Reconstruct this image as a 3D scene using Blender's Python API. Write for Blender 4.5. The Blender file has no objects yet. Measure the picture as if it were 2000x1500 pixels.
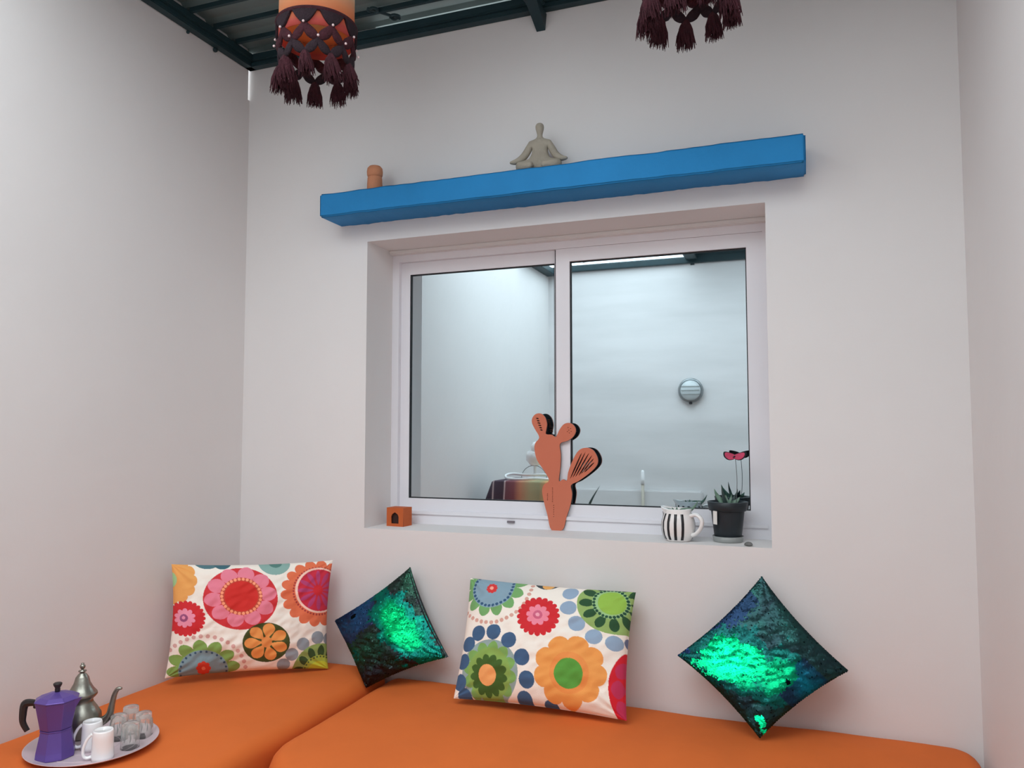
import bpy, bmesh, math, random
import numpy as np
from mathutils import Vector, Matrix, noise
random.seed(7); PI = math.pi
sc = bpy.context.scene
C = sc.collection

# ------------------------------------------------------------------ camera
YAW, PIT, F = .3596, .0618, 1517.5
CAM = Vector((1.993, -2.4, 1.2535))
fw = Vector((-math.sin(YAW)*math.cos(PIT), math.cos(YAW)*math.cos(PIT), math.sin(PIT)))
rt = Vector((math.cos(YAW), math.sin(YAW), 0)); up = rt.cross(fw)
cd = bpy.data.cameras.new('camera'); cam = bpy.data.objects.new('camera', cd); C.objects.link(cam)
cd.sensor_fit = 'HORIZONTAL'; cd.sensor_width = 36; cd.lens = F/2000*36; cd.clip_start = .02
cam.matrix_world = Matrix(((rt.x, up.x, -fw.x, CAM.x), (rt.y, up.y, -fw.y, CAM.y), (rt.z, up.z, -fw.z, CAM.z), (0, 0, 0, 1)))
sc.camera = cam

def on(axis, val, px, py):
    """point where the sight line through photo pixel (px,py) meets the plane axis=val"""
    v = rt*((px-1000)/F) - up*((py-750)/F) + fw
    return CAM + v*((val-CAM[axis])/v[axis])

# ------------------------------------------------------------------ light
w = bpy.data.worlds.new('overcast_sky'); sc.world = w; w.use_nodes = True
nt = w.node_tree; bg = nt.nodes['Background']
tc = nt.nodes.new('ShaderNodeTexCoord'); sp = nt.nodes.new('ShaderNodeSeparateXYZ'); rp = nt.nodes.new('ShaderNodeValToRGB')
nt.links.new(tc.outputs['Generated'], sp.inputs[0]); nt.links.new(sp.outputs['Z'], rp.inputs[0]); nt.links.new(rp.outputs[0], bg.inputs[0])
rp.color_ramp.elements[0].color = (.70, .765, .80, 1); rp.color_ramp.elements[1].color = (.895, .965, 1, 1)
bg.inputs[1].default_value = 4.9
# daylight portal filling the open part of the roof (guides sky sampling only)
ld = bpy.data.lights.new('roof_opening_portal', 'AREA'); ld.shape = 'RECTANGLE'; ld.size = 2.4; ld.size_y = 2.25
ld.cycles.is_portal = True
lo = bpy.data.objects.new('roof_opening_portal', ld); lo.location = (1.2, -2.23, 2.80); C.objects.link(lo)
vs = sc.view_settings; sc.display_settings.display_device = 'sRGB'
vs.view_transform = 'Standard'; vs.look = 'None'; vs.gamma = 1; vs.use_curve_mapping = False; vs.exposure = 0.0
sc.cycles.max_bounces = 16; sc.cycles.diffuse_bounces = 8; sc.cycles.glossy_bounces = 6; sc.cycles.transmission_bounces = 10

# ------------------------------------------------------------------ helpers
def lin(c):
    return tuple((x/255/12.92 if x/255 <= .04045 else ((x/255+.055)/1.055)**2.4) for x in c)

def mat(name, rgb, rough=.6, metal=0, var=0, vscale=8, bump=0, bscale=60, spec=.5, trans=0, ior=1.45, rgb2=None, sheen=0, coat=0, stretch=None):
    m = bpy.data.materials.new(name); m.use_nodes = True; n = m.node_tree; b = n.nodes['Principled BSDF']
    col = lin(rgb) + (1,)
    b.inputs['Base Color'].default_value = col; b.inputs['Roughness'].default_value = rough
    b.inputs['Metallic'].default_value = metal; b.inputs['Specular IOR Level'].default_value = spec
    b.inputs['Transmission Weight'].default_value = trans; b.inputs['IOR'].default_value = ior
    b.inputs['Sheen Weight'].default_value = sheen; b.inputs['Coat Weight'].default_value = coat
    if var or bump:
        t = n.nodes.new('ShaderNodeTexCoord'); src = t.outputs['Object']
        if stretch:
            mp = n.nodes.new('ShaderNodeMapping'); mp.inputs['Scale'].default_value = stretch
            n.links.new(src, mp.inputs[0]); src = mp.outputs[0]
    if var:
        z = n.nodes.new('ShaderNodeTexNoise'); z.inputs['Scale'].default_value = vscale; z.inputs['Detail'].default_value = 4
        n.links.new(src, z.inputs[0])
        r = n.nodes.new('ShaderNodeValToRGB'); r.color_ramp.elements[0].position = .35; r.color_ramp.elements[1].position = .65
        c2 = lin(rgb2)+(1,) if rgb2 else tuple(max(0, x*(1-var)) for x in col[:3])+(1,)
        r.color_ramp.elements[0].color = c2; r.color_ramp.elements[1].color = col
        n.links.new(z.outputs[0], r.inputs[0]); n.links.new(r.outputs[0], b.inputs['Base Color'])
    if bump:
        z = n.nodes.new('ShaderNodeTexNoise'); z.inputs['Scale'].default_value = bscale; z.inputs['Detail'].default_value = 5
        n.links.new(src, z.inputs[0])
        k = n.nodes.new('ShaderNodeBump'); k.inputs['Strength'].default_value = bump; k.inputs['Distance'].default_value = .01
        n.links.new(z.outputs[0], k.inputs['Height']); n.links.new(k.outputs[0], b.inputs['Normal'])
    return m

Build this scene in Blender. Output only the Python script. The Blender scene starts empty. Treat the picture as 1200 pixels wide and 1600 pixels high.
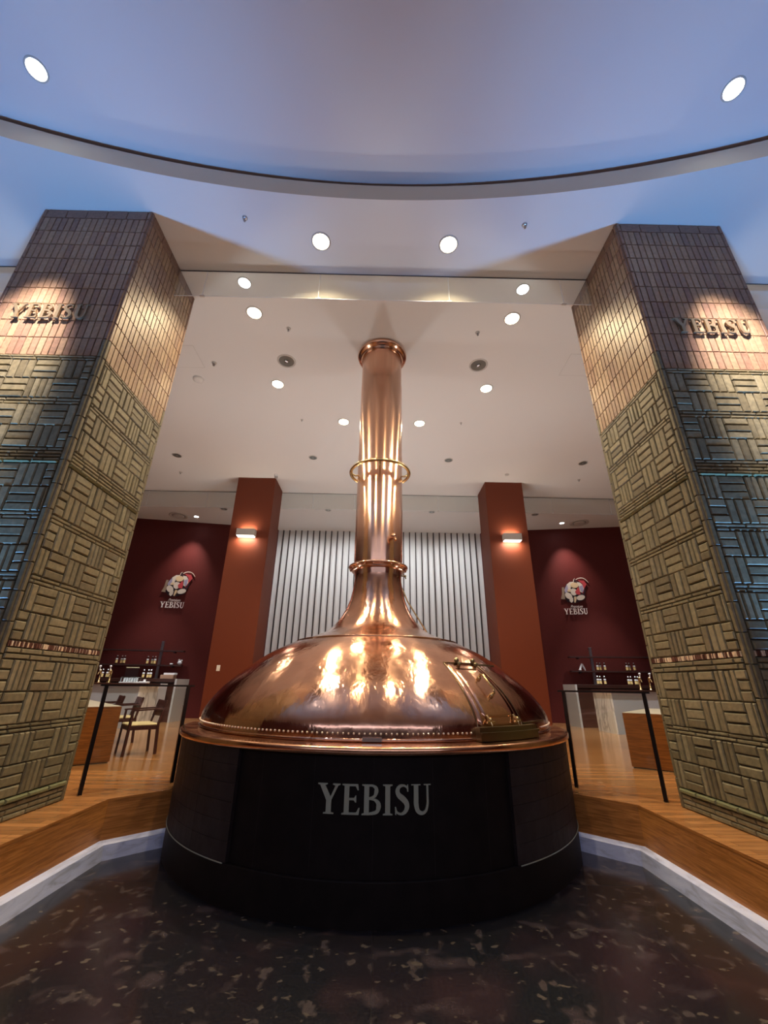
import bpy, bmesh, math, random
from mathutils import Vector, Matrix
C = bpy.context.scene
COL = C.collection
PI = math.pi
R = math.radians

# ------------------------------------------------------------------ camera
EYE = 1.6
def make_camera():
    f, pitch, roll, yaw = 647.0, R(22.7), R(0.8), R(0.6)
    F = Vector((math.sin(yaw)*math.cos(pitch), math.cos(yaw)*math.cos(pitch), math.sin(pitch)))
    R0 = Vector((math.cos(yaw), -math.sin(yaw), 0)); U0 = R0.cross(F)
    Rt = R0*math.cos(roll) + U0*math.sin(roll)
    Up = -R0*math.sin(roll) + U0*math.cos(roll)
    cd = bpy.data.cameras.new('camera'); cam = bpy.data.objects.new('camera', cd); COL.objects.link(cam)
    cam.matrix_world = Matrix(((Rt.x, Up.x, -F.x, 0), (Rt.y, Up.y, -F.y, 0), (Rt.z, Up.z, -F.z, EYE), (0, 0, 0, 1)))
    cd.sensor_fit = 'VERTICAL'; cd.sensor_height = 36.0; cd.sensor_width = 27.0
    cd.lens = f/1600*36.0
    cd.clip_start = .05; cd.clip_end = 100
    C.camera = cam
make_camera()

# ------------------------------------------------------------------ light levels
EXPOSURE = 0.0
RING_W = 350; RING_COL = (1.0, .77, .46)
FILL_W = 232; FILL_COL = (.90, .95, .98)
KETTLE_W = 120
RECESS_W = 4000
BLUE_W = 1100; BLUE_COL = (.16, .45, 1.0)
DAY_W = 560; DAY_COL = (.80, .80, 1.0)
LOGO_W = 360
SLAT_W = 180
SERVICE_FILL_W = 900
C.view_settings.view_transform = 'Standard'
C.view_settings.look = 'None'
C.view_settings.gamma = 1.0
C.view_settings.use_curve_mapping = False
C.view_settings.exposure = EXPOSURE
w = bpy.data.worlds.new('world'); C.world = w; w.use_nodes = True
w.node_tree.nodes['Background'].inputs[0].default_value = (.35, .5, .9, 1)
w.node_tree.nodes['Background'].inputs[1].default_value = .35

def area_light(name, loc, rot, sx, sy, watts, col):
    l = bpy.data.lights.new(name, 'AREA'); l.shape = 'RECTANGLE'; l.size = sx; l.size_y = sy
    l.energy = watts; l.color = col
    o = bpy.data.objects.new(name, l); COL.objects.link(o); o.location = loc; o.rotation_euler = rot
    return o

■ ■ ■

Requirement — Copy the entries above faithfully and omit every image.

Answer to the problem —
Reconstruct this image as a 3D scene using Blender's Python API. Write for Blender 4.5. The Blender file has no objects yet. Measure the picture as if it were 2000x1500 pixels.
import bpy, bmesh, math, random
import numpy as np
from mathutils import Vector, Matrix, noise
random.seed(7); PI = math.pi
sc = bpy.context.scene
C = sc.collection

# ------------------------------------------------------------------ camera
YAW, PIT, F = .3596, .0618, 1517.5
CAM = Vector((1.993, -2.4, 1.2535))
fw = Vector((-math.sin(YAW)*math.cos(PIT), math.cos(YAW)*math.cos(PIT), math.sin(PIT)))
rt = Vector((math.cos(YAW), math.sin(YAW), 0)); up = rt.cross(fw)
cd = bpy.data.cameras.new('camera'); cam = bpy.data.objects.new('camera', cd); C.objects.link(cam)
cd.sensor_fit = 'HORIZONTAL'; cd.sensor_width = 36; cd.lens = F/2000*36; cd.clip_start = .02
cam.matrix_world = Matrix(((rt.x, up.x, -fw.x, CAM.x), (rt.y, up.y, -fw.y, CAM.y), (rt.z, up.z, -fw.z, CAM.z), (0, 0, 0, 1)))
sc.camera = cam

def on(axis, val, px, py):
    """point where the sight line through photo pixel (px,py) meets the plane axis=val"""
    v = rt*((px-1000)/F) - up*((py-750)/F) + fw
    return CAM + v*((val-CAM[axis])/v[axis])

# ------------------------------------------------------------------ light
w = bpy.data.worlds.new('overcast_sky'); sc.world = w; w.use_nodes = True
nt = w.node_tree; bg = nt.nodes['Background']
tc = nt.nodes.new('ShaderNodeTexCoord'); sp = nt.nodes.new('ShaderNodeSeparateXYZ'); rp = nt.nodes.new('ShaderNodeValToRGB')
nt.links.new(tc.outputs['Generated'], sp.inputs[0]); nt.links.new(sp.outputs['Z'], rp.inputs[0]); nt.links.new(rp.outputs[0], bg.inputs[0])
rp.color_ramp.elements[0].color = (.70, .765, .80, 1); rp.color_ramp.elements[1].color = (.895, .965, 1, 1)
bg.inputs[1].default_value = 4.9
# daylight portal filling the open part of the roof (guides sky sampling only)
ld = bpy.data.lights.new('roof_opening_portal', 'AREA'); ld.shape = 'RECTANGLE'; ld.size = 2.4; ld.size_y = 2.25
ld.cycles.is_portal = True
lo = bpy.data.objects.new('roof_opening_portal', ld); lo.location = (1.2, -2.23, 2.80); C.objects.link(lo)
vs = sc.view_settings; sc.display_settings.display_device = 'sRGB'
vs.view_transform = 'Standard'; vs.look = 'None'; vs.gamma = 1; vs.use_curve_mapping = False; vs.exposure = 0.0
sc.cycles.max_bounces = 16; sc.cycles.diffuse_bounces = 8; sc.cycles.glossy_bounces = 6; sc.cycles.transmission_bounces = 10

# ------------------------------------------------------------------ helpers
def lin(c):
    return tuple((x/255/12.92 if x/255 <= .04045 else ((x/255+.055)/1.055)**2.4) for x in c)

def mat(name, rgb, rough=.6, metal=0, var=0, vscale=8, bump=0, bscale=60, spec=.5, trans=0, ior=1.45, rgb2=None, sheen=0, coat=0, stretch=None):
    m = bpy.data.materials.new(name); m.use_nodes = True; n = m.node_tree; b = n.nodes['Principled BSDF']
    col = lin(rgb) + (1,)
    b.inputs['Base Color'].default_value = col; b.inputs['Roughness'].default_value = rough
    b.inputs['Metallic'].default_value = metal; b.inputs['Specular IOR Level'].default_value = spec
    b.inputs['Transmission Weight'].default_value = trans; b.inputs['IOR'].default_value = ior
    b.inputs['Sheen Weight'].default_value = sheen; b.inputs['Coat Weight'].default_value = coat
    if var or bump:
        t = n.nodes.new('ShaderNodeTexCoord'); src = t.outputs['Object']
        if stretch:
            mp = n.nodes.new('ShaderNodeMapping'); mp.inputs['Scale'].default_value = stretch
            n.links.new(src, mp.inputs[0]); src = mp.outputs[0]
    if var:
        z = n.nodes.new('ShaderNodeTexNoise'); z.inputs['Scale'].default_value = vscale; z.inputs['Detail'].default_value = 4
        n.links.new(src, z.inputs[0])
        r = n.nodes.new('ShaderNodeValToRGB'); r.color_ramp.elements[0].position = .35; r.color_ramp.elements[1].position = .65
        c2 = lin(rgb2)+(1,) if rgb2 else tuple(max(0, x*(1-var)) for x in col[:3])+(1,)
        r.color_ramp.elements[0].color = c2; r.color_ramp.elements[1].color = col
        n.links.new(z.outputs[0], r.inputs[0]); n.links.new(r.outputs[0], b.inputs['Base Color'])
    if bump:
        z = n.nodes.new('ShaderNodeTexNoise'); z.inputs['Scale'].default_value = bscale; z.inputs['Detail'].default_value = 5
        n.links.new(src, z.inputs[0])
        k = n.nodes.new('ShaderNodeBump'); k.inputs['Strength'].default_value = bump; k.inputs['Distance'].default_value = .01
        n.links.new(z.outputs[0], k.inputs['Height']); n.links.new(k.outputs[0], b.inputs['Normal'])
    return m

Build this scene in Blender. Output only the Python script. The Blender scene starts empty. Treat the picture as 1200 pixels wide and 1600 pixels high.
import bpy, bmesh, math, random
from mathutils import Vector, Matrix
C = bpy.context.scene
COL = C.collection
PI = math.pi
R = math.radians

# ------------------------------------------------------------------ camera
EYE = 1.6
def make_camera():
    f, pitch, roll, yaw = 647.0, R(22.7), R(0.8), R(0.6)
    F = Vector((math.sin(yaw)*math.cos(pitch), math.cos(yaw)*math.cos(pitch), math.sin(pitch)))
    R0 = Vector((math.cos(yaw), -math.sin(yaw), 0)); U0 = R0.cross(F)
    Rt = R0*math.cos(roll) + U0*math.sin(roll)
    Up = -R0*math.sin(roll) + U0*math.cos(roll)
    cd = bpy.data.cameras.new('camera'); cam = bpy.data.objects.new('camera', cd); COL.objects.link(cam)
    cam.matrix_world = Matrix(((Rt.x, Up.x, -F.x, 0), (Rt.y, Up.y, -F.y, 0), (Rt.z, Up.z, -F.z, EYE), (0, 0, 0, 1)))
    cd.sensor_fit = 'VERTICAL'; cd.sensor_height = 36.0; cd.sensor_width = 27.0
    cd.lens = f/1600*36.0
    cd.clip_start = .05; cd.clip_end = 100
    C.camera = cam
make_camera()

# ------------------------------------------------------------------ light levels
EXPOSURE = 0.0
RING_W = 350; RING_COL = (1.0, .77, .46)
FILL_W = 232; FILL_COL = (.90, .95, .98)
KETTLE_W = 120
RECESS_W = 4000
BLUE_W = 1100; BLUE_COL = (.16, .45, 1.0)
DAY_W = 560; DAY_COL = (.80, .80, 1.0)
LOGO_W = 360
SLAT_W = 180
SERVICE_FILL_W = 900
C.view_settings.view_transform = 'Standard'
C.view_settings.look = 'None'
C.view_settings.gamma = 1.0
C.view_settings.use_curve_mapping = False
C.view_settings.exposure = EXPOSURE
w = bpy.data.worlds.new('world'); C.world = w; w.use_nodes = True
w.node_tree.nodes['Background'].inputs[0].default_value = (.35, .5, .9, 1)
w.node_tree.nodes['Background'].inputs[1].default_value = .35

def area_light(name, loc, rot, sx, sy, watts, col):
    l = bpy.data.lights.new(name, 'AREA'); l.shape = 'RECTANGLE'; l.size = sx; l.size_y = sy
    l.energy = watts; l.color = col
    o = bpy.data.objects.new(name, l); COL.objects.link(o); o.location = loc; o.rotation_euler = rot
    return o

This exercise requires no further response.